Existence of sequence $a_n$ such that $a_n \to 0$ and $a_nf(a_n) \to \infty$ as $n \to \infty$

Question

Suppose that for $f: \mathbb{R} \to \mathbb{R}$ we have that $\int_{\Bbb R} |f| < \infty$. Show that there exists a $a_n \in \Bbb R$ and $n \in \Bbb N_1$ for which $$a_n \to 0 \text{ and } a_nf(a_n) \to \infty, \text{ when $n \to \infty$}$$

Working towards contradiction we can suppose that $a_n \to \infty$ and $a_nf(a_n) \to 0$ as $n \to \infty$.

Now the first bit means that $\exists n_0$ such that $|a_n| < \varepsilon$, whenever $n \ge n_0$.

The second bit means that $\exists n_1$ such that for any $M> 0$ we have that $a_nf(a_n) >M$ for $n \ge n_1$.

I'm trying to combine these facts to get a contradiction for $\int_{\Bbb R} |f|< \infty$, but I don't know how?

Answer 1

EDIT: Personally I think the question has some flaw, as David Mitra has pointed out that, a counterexample is simply the zero function, the following addresses on the result that $a_{n}f(a_{n})\rightarrow 0$ for some $a_{n}\rightarrow 0$.

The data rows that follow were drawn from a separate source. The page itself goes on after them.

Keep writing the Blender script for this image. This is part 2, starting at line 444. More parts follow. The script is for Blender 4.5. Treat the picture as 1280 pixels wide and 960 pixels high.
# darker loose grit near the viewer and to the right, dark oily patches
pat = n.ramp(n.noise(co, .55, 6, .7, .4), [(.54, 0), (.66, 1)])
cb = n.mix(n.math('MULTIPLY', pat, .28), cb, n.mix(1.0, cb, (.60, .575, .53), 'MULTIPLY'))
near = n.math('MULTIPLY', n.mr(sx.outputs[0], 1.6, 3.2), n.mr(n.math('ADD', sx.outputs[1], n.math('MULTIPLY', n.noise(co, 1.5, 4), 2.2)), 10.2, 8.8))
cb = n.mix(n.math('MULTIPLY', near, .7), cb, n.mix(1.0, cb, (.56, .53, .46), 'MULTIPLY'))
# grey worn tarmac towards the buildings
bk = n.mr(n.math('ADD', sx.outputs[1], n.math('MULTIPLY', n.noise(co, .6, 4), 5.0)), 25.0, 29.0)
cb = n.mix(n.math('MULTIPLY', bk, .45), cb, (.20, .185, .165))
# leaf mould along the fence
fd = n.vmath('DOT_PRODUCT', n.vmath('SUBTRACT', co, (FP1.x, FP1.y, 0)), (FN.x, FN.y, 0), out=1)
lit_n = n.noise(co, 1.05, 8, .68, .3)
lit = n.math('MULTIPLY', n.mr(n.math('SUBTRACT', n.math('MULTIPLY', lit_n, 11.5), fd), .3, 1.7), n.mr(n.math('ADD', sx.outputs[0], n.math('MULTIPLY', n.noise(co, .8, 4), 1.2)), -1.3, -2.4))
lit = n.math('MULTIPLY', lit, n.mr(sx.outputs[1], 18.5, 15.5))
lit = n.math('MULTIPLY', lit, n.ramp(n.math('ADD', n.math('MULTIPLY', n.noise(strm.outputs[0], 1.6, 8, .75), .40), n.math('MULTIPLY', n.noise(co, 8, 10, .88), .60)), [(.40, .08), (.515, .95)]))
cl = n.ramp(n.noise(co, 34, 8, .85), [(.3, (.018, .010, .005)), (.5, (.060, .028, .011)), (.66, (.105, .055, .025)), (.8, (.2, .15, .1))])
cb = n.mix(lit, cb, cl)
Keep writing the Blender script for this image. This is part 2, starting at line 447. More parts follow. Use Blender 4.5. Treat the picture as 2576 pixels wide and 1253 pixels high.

Note that \begin{align*} \int_{-\infty}^{\infty}|f(x)|dx=\int_{0}^{\infty}|f(e^{-y})|e^{-y}dy. \end{align*} Since \begin{align*} \int_{0}^{\infty}|f(e^{-y})|e^{-y}dy<\infty \end{align*} we must have \begin{align*} \liminf_{y\rightarrow\infty}|f(e^{-y})|e^{-y}=0. \end{align*} Then there exists a sequence $(b_{n})$ such that $b_{n}\rightarrow\infty$ and \begin{align*} \lim_{n\rightarrow\infty}|f(e^{-b_{n}})|e^{-b_{n}}=0. \end{align*} Now we simply take $a_{n}=e^{-b_{n}}$.